Barbara Urquhart wrote:
Hi there,
I wonder is you could advise me how to upsize, increase both size and resolution for enlarged printing. I find that if the initial picture is not the best then it enlarges so poorly. Is there a way of getting a good result?? I am using Photoshop 7. Is there a good software for doing this? thanks,
Barb
"I find that if the initial picture is not the best then it enlarges so poorly."
In computing, the principle is called GIGO, "garbage in, garbage out." More colloquially, "You can’t make a silk purse out of a sow’s ear." If the initial shot isn’t good, you may be able to improve it somewhat with processing (sharpening, curves, etc.), but it is unlikely that such a shot, even after processing, will scale successfully.
"… upsize, increase both size and resolution for enlarged printing."
You can increase the pixel dimensions (size) and alter the resolution (PPI), although in this case I believe that you are confusing resolution with detail. Altering the resolution will _not_ increase the detail. If an image feature is indistinct at 300 PPI, it will still be indistinct at 600 PPI; you cannot add information which does not exist in the shot. All that the PPI resolution determines is the number of pixels per inch, it does not determine the amount of detail represented.
Results will depend greatly on the nature of the subject.

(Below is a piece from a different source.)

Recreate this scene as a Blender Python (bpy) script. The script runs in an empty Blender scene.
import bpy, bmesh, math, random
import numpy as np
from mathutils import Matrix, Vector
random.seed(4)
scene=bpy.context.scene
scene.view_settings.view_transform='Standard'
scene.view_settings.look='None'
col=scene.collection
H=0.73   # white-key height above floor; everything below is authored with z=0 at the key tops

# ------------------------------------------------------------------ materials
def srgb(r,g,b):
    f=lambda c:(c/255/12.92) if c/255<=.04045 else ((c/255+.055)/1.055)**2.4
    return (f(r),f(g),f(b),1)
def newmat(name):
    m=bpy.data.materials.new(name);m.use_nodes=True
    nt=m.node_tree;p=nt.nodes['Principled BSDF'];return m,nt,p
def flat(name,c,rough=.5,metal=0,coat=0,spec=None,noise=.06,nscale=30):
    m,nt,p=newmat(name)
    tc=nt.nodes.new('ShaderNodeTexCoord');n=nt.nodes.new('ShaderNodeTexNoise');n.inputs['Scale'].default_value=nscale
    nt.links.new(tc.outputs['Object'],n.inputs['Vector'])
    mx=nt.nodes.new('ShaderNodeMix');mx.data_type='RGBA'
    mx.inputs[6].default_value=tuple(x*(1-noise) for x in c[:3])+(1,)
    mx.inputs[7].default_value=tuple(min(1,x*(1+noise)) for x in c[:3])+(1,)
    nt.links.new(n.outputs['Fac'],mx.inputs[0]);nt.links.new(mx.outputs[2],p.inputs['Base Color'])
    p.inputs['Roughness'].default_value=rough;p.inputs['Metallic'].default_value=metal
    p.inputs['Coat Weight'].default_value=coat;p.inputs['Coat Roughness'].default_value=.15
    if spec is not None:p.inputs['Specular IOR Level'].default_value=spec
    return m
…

I will use an example I have seen used here before because it is apropos. A portrait shot at, say, 1200 x 1600, which prints well at 8" x 10", will probably incrementally scale up to 16" x 20" acceptably and still appear fairly clean and sharp. A photo of a graduating class of 120 people at 1200 x 1600, printed at 8" x 10" and with barely discernible individual faces, which has been scaled by the same amount will reveal no more individual facial detail of the subjects at 16" x 20" than it did at 8" x 10". It is the nature of the subject and the way that the human eye functions.
There are some techniques which do show a degree of success in reasonable amounts of upsizing, especially if you start with a very clean, minimum jitter (tripod mounted) original. One that I have used fairly successfully for shots taken at the Brickyard 400 is the "10% increment" method. Rather than go directly to the target size, increase the size in 10% increments until the eventual target size is reached. Apparently the algorithms are much more accurate when dealing with the smaller changes than with larger changes, which possibly has something to do with the relative difference in the amount of data which must be manipulated. There are actions available on the Web which will do incremental resizing for you automatically. Give it a shot. But don’t expect to start with crap and end up with gold. ‘Tain’t gonna happen, no matter how hard you wish.